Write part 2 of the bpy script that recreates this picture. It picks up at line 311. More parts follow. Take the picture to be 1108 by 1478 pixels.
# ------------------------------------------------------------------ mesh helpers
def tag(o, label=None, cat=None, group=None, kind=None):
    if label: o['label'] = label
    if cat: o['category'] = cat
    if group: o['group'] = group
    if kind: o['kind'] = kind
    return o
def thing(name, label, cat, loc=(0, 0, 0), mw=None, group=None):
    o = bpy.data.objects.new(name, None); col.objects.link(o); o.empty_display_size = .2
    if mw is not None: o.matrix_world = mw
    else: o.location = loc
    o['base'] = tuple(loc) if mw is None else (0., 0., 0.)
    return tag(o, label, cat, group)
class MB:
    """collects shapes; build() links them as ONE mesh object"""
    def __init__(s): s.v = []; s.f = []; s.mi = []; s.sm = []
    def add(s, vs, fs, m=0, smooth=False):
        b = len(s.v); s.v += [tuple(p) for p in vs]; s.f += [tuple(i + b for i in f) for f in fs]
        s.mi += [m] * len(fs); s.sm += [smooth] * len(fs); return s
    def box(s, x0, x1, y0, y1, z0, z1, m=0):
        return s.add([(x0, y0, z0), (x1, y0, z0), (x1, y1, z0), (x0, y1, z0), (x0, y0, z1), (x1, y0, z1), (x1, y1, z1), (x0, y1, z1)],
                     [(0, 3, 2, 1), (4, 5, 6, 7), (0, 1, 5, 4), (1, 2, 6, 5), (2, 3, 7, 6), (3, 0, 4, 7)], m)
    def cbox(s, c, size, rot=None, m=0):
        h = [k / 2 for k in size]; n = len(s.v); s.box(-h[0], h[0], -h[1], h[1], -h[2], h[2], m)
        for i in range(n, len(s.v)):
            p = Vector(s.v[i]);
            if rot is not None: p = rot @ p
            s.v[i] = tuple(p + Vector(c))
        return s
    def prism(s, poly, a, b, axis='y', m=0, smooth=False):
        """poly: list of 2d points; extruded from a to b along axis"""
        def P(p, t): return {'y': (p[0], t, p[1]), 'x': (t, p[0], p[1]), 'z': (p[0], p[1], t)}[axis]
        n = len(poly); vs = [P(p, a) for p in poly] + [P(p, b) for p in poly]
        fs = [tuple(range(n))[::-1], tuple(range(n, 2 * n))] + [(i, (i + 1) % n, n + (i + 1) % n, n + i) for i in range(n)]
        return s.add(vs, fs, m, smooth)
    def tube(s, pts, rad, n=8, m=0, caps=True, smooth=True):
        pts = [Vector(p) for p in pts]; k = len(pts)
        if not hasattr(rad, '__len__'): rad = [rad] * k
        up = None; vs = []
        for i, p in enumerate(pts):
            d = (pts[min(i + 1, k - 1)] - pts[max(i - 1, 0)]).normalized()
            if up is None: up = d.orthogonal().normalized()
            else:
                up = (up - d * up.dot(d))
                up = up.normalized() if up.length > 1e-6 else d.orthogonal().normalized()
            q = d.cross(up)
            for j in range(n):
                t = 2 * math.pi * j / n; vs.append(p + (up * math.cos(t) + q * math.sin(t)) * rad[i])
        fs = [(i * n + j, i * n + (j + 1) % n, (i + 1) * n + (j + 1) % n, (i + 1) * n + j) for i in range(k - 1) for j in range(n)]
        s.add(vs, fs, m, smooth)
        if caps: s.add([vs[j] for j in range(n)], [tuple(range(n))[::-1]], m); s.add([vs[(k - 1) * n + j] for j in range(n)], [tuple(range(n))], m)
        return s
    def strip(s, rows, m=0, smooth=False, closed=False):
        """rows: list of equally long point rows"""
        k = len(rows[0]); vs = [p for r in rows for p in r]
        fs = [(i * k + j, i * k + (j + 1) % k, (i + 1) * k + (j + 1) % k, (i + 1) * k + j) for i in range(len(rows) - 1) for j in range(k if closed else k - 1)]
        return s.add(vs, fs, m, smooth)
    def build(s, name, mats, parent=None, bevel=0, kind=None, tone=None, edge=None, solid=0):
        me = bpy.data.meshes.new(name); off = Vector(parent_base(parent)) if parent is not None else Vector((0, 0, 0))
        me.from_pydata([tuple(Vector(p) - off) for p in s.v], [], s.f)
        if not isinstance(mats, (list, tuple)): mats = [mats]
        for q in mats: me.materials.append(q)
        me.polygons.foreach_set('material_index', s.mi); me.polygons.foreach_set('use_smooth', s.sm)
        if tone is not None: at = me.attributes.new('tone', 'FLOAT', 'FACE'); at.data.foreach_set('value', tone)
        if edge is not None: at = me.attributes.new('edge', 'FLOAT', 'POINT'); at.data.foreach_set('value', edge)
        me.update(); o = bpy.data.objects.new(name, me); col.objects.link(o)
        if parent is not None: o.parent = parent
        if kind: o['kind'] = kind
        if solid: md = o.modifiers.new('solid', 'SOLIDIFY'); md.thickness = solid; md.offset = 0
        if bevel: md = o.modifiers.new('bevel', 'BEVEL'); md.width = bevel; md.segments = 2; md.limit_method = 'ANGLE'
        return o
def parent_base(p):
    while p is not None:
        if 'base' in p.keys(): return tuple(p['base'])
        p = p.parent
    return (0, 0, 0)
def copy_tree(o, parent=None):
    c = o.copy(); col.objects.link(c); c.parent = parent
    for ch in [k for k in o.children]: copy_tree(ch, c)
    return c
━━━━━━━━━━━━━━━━
■ WHAT TO WORK ON:
Produce an exact copy of the whole listing.

■ TASK ANSWER:
Write part 2 of the bpy script that recreates this picture. It picks up at line 311. More parts follow. Take the picture to be 1108 by 1478 pixels.
# ------------------------------------------------------------------ mesh helpers
def tag(o, label=None, cat=None, group=None, kind=None):
    if label: o['label'] = label
    if cat: o['category'] = cat
    if group: o['group'] = group
    if kind: o['kind'] = kind
    return o
def thing(name, label, cat, loc=(0, 0, 0), mw=None, group=None):
    o = bpy.data.objects.new(name, None); col.objects.link(o); o.empty_display_size = .2
    if mw is not None: o.matrix_world = mw
    else: o.location = loc
    o['base'] = tuple(loc) if mw is None else (0., 0., 0.)
    return tag(o, label, cat, group)
class MB:
    """collects shapes; build() links them as ONE mesh object"""
    def __init__(s): s.v = []; s.f = []; s.mi = []; s.sm = []
    def add(s, vs, fs, m=0, smooth=False):
        b = len(s.v); s.v += [tuple(p) for p in vs]; s.f += [tuple(i + b for i in f) for f in fs]
        s.mi += [m] * len(fs); s.sm += [smooth] * len(fs); return s
    def box(s, x0, x1, y0, y1, z0, z1, m=0):
        return s.add([(x0, y0, z0), (x1, y0, z0), (x1, y1, z0), (x0, y1, z0), (x0, y0, z1), (x1, y0, z1), (x1, y1, z1), (x0, y1, z1)],
                     [(0, 3, 2, 1), (4, 5, 6, 7), (0, 1, 5, 4), (1, 2, 6, 5), (2, 3, 7, 6), (3, 0, 4, 7)], m)
    def cbox(s, c, size, rot=None, m=0):
        h = [k / 2 for k in size]; n = len(s.v); s.box(-h[0], h[0], -h[1], h[1], -h[2], h[2], m)
        for i in range(n, len(s.v)):
            p = Vector(s.v[i]);
            if rot is not None: p = rot @ p
            s.v[i] = tuple(p + Vector(c))
        return s
    def prism(s, poly, a, b, axis='y', m=0, smooth=False):
        """poly: list of 2d points; extruded from a to b along axis"""
        def P(p, t): return {'y': (p[0], t, p[1]), 'x': (t, p[0], p[1]), 'z': (p[0], p[1], t)}[axis]
        n = len(poly); vs = [P(p, a) for p in poly] + [P(p, b) for p in poly]
        fs = [tuple(range(n))[::-1], tuple(range(n, 2 * n))] + [(i, (i + 1) % n, n + (i + 1) % n, n + i) for i in range(n)]
        return s.add(vs, fs, m, smooth)
    def tube(s, pts, rad, n=8, m=0, caps=True, smooth=True):
        pts = [Vector(p) for p in pts]; k = len(pts)
        if not hasattr(rad, '__len__'): rad = [rad] * k
        up = None; vs = []
        for i, p in enumerate(pts):
            d = (pts[min(i + 1, k - 1)] - pts[max(i - 1, 0)]).normalized()
            if up is None: up = d.orthogonal().normalized()
            else:
                up = (up - d * up.dot(d))
                up = up.normalized() if up.length > 1e-6 else d.orthogonal().normalized()
            q = d.cross(up)
            for j in range(n):
                t = 2 * math.pi * j / n; vs.append(p + (up * math.cos(t) + q * math.sin(t)) * rad[i])
        fs = [(i * n + j, i * n + (j + 1) % n, (i + 1) * n + (j + 1) % n, (i + 1) * n + j) for i in range(k - 1) for j in range(n)]
        s.add(vs, fs, m, smooth)
        if caps: s.add([vs[j] for j in range(n)], [tuple(range(n))[::-1]], m); s.add([vs[(k - 1) * n + j] for j in range(n)], [tuple(range(n))], m)
        return s
    def strip(s, rows, m=0, smooth=False, closed=False):
        """rows: list of equally long point rows"""
        k = len(rows[0]); vs = [p for r in rows for p in r]
        fs = [(i * k + j, i * k + (j + 1) % k, (i + 1) * k + (j + 1) % k, (i + 1) * k + j) for i in range(len(rows) - 1) for j in range(k if closed else k - 1)]
        return s.add(vs, fs, m, smooth)
    def build(s, name, mats, parent=None, bevel=0, kind=None, tone=None, edge=None, solid=0):
        me = bpy.data.meshes.new(name); off = Vector(parent_base(parent)) if parent is not None else Vector((0, 0, 0))
        me.from_pydata([tuple(Vector(p) - off) for p in s.v], [], s.f)
        if not isinstance(mats, (list, tuple)): mats = [mats]
        for q in mats: me.materials.append(q)
        me.polygons.foreach_set('material_index', s.mi); me.polygons.foreach_set('use_smooth', s.sm)
        if tone is not None: at = me.attributes.new('tone', 'FLOAT', 'FACE'); at.data.foreach_set('value', tone)
        if edge is not None: at = me.attributes.new('edge', 'FLOAT', 'POINT'); at.data.foreach_set('value', edge)
        me.update(); o = bpy.data.objects.new(name, me); col.objects.link(o)
        if parent is not None: o.parent = parent
        if kind: o['kind'] = kind
        if solid: md = o.modifiers.new('solid', 'SOLIDIFY'); md.thickness = solid; md.offset = 0
        if bevel: md = o.modifiers.new('bevel', 'BEVEL'); md.width = bevel; md.segments = 2; md.limit_method = 'ANGLE'
        return o
def parent_base(p):
    while p is not None:
        if 'base' in p.keys(): return tuple(p['base'])
        p = p.parent
    return (0, 0, 0)
def copy_tree(o, parent=None):
    c = o.copy(); col.objects.link(c); c.parent = parent
    for ch in [k for k in o.children]: copy_tree(ch, c)
    return c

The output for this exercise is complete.